Let $f:(0,+\infty)\to\mathbb{R}$ be a continuous concave function such that $$f(x+h)+f(x-h)-2f(x)\leq0 \;\;; h>0.$$
My question is proving the following inequalities $$\frac{f(x+h_2)-f(x)}{{h_2}}-\frac{f(x)-f(x-h_1)}{{h_1}}\leq0\;\;; h_1,h_2>0$$
I wanted to prove with the following way $$f(x+h_1)+f(x-h_1)-2f(x)\leq0 \;\;; h>0.$$ $$f(x+h_2)+f(x-h_2)-2f(x)\leq0 \;\;; h>0.$$ Firstly, subtracting the two above relation after that adding f(x), but I could not get the result. Even I tried to prove this by the following $$f^\prime(x)=\lim_{h\to0}\frac{f(x+h)-f(x)}{h}$$ But we do not that $f$ is differentiable or not. anyone can help me.
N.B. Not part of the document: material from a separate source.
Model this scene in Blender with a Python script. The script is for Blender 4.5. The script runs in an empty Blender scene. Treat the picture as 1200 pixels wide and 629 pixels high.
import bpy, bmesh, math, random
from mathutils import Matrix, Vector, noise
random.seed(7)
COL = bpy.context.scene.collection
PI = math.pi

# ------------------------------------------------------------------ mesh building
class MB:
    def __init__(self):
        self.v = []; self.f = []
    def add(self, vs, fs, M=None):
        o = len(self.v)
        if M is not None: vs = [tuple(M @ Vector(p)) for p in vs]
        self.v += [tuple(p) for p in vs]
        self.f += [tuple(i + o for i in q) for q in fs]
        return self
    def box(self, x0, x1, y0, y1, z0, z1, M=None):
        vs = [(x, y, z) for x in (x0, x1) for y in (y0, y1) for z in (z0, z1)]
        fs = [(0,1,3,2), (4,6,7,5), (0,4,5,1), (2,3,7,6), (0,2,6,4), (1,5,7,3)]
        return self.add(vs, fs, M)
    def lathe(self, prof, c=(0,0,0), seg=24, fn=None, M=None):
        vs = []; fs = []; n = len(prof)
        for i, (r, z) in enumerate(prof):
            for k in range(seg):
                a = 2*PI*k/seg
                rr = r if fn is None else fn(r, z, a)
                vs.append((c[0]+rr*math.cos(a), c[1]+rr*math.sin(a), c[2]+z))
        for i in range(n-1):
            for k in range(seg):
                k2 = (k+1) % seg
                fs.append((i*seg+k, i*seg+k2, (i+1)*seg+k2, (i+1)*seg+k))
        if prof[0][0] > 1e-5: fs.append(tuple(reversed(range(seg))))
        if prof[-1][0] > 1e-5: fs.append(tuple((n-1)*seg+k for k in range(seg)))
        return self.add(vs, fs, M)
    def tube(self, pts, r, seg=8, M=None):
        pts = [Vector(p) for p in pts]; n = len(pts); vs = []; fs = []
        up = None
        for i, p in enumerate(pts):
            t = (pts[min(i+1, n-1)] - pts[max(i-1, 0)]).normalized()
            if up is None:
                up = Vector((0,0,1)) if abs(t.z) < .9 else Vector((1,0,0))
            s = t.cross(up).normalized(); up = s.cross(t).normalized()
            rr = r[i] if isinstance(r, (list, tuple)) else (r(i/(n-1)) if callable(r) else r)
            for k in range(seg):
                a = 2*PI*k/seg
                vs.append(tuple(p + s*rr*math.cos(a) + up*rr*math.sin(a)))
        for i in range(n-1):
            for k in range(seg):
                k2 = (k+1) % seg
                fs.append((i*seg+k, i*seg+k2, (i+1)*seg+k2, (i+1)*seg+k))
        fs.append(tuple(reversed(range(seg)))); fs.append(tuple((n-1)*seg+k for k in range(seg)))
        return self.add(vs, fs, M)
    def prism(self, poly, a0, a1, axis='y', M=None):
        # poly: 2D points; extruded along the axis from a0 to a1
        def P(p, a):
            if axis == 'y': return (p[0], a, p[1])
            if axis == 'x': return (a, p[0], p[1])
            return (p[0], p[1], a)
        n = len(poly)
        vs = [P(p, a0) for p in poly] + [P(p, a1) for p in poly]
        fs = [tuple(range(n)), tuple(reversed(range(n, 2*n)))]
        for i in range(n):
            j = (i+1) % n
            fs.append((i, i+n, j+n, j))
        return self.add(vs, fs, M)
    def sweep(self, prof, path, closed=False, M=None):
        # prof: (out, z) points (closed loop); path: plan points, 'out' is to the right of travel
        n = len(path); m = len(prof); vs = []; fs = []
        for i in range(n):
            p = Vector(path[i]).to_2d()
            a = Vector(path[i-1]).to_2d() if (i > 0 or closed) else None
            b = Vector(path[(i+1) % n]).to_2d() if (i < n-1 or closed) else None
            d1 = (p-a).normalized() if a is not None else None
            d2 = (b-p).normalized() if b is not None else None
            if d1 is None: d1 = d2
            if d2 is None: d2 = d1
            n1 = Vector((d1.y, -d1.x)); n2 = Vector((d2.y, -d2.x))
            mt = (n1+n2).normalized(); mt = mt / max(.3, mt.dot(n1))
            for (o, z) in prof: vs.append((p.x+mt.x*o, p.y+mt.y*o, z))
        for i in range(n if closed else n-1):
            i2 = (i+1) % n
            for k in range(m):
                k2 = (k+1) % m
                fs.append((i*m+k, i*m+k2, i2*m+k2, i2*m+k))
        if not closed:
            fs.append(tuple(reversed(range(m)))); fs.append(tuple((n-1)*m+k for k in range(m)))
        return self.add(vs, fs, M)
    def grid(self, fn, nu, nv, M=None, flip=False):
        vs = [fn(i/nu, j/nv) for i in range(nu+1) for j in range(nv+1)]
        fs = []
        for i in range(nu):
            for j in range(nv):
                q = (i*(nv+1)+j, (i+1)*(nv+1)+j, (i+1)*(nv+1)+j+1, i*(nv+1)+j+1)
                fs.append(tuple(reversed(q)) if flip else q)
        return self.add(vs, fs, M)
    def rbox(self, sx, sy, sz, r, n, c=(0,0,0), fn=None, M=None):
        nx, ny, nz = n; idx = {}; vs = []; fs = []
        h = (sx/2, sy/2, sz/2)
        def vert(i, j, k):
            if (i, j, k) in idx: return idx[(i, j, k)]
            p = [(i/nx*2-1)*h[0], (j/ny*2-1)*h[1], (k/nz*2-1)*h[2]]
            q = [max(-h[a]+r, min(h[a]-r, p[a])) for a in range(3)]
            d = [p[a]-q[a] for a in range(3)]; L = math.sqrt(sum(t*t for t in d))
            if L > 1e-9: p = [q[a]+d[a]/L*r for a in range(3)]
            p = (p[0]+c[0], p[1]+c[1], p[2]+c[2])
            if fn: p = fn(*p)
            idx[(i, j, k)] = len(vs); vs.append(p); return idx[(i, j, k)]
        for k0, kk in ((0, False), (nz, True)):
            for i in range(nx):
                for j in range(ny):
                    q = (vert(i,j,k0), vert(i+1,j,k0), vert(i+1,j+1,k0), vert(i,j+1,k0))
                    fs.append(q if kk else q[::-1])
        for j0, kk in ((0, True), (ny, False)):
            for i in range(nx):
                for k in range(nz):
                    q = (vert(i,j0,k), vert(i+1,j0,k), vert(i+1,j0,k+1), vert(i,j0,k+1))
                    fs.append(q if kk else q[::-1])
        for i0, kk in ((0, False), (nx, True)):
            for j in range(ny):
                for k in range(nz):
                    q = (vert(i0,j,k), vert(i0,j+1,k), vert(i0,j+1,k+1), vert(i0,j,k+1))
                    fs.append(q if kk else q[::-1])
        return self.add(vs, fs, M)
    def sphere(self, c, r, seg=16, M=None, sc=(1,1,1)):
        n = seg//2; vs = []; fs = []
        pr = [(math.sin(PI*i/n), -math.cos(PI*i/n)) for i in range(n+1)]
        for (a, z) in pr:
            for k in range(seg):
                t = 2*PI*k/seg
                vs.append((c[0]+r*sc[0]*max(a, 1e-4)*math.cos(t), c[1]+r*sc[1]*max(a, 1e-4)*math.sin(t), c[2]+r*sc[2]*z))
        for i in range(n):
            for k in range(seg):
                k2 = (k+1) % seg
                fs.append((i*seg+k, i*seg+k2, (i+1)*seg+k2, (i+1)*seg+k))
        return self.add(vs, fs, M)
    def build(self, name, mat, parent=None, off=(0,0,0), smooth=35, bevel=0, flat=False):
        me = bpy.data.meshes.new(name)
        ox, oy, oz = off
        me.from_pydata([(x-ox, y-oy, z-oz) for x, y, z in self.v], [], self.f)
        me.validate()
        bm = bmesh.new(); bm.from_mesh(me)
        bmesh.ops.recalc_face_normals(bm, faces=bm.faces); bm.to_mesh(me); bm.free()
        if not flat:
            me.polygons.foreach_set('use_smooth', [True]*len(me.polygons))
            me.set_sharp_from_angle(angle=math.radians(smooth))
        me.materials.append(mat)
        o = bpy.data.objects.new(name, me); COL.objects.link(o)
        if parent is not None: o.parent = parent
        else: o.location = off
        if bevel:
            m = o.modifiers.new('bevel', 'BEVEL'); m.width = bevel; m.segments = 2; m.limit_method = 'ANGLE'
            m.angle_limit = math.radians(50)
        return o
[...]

Assuming continuity of $f$ we can show that $f(tx+(1-t)y) \geq tf(x)+(1-t)f(y)$ for all $x,y$ and for all $t \in [0,1]$. This, by the way, is the usual definition of a concave function!. For proving this from your definition use induction to prove this when $t$ is of the form $\frac i {2^{N}}$ and then take limits. [Ant real number $t$ is a limit of a sequence of numbers of the form $\frac i {2^{N}}$]. Once this is done observe that $x=\frac {h_1} {h_1+h_2} (x+h_2) +\frac {h_2}{h_1+h_2} (x-h_1)$ and apply above inequality with $t =\frac {h_1} {h_1+h_2}$, $x$ changed to $x+h_2$ and $y$ changed to $x-h_1$. If you simplify this last inequality you will get the answer.
A counterexamle for the original version of the question: It is well know that there are discontinuous functions $f$ from $\mathbb R$ to $\mathbb R$ such that $f(x+y)=f(x)+f(y)$. Such a function satisfies your hypothesis but not the conclusion. So your claim is false in general.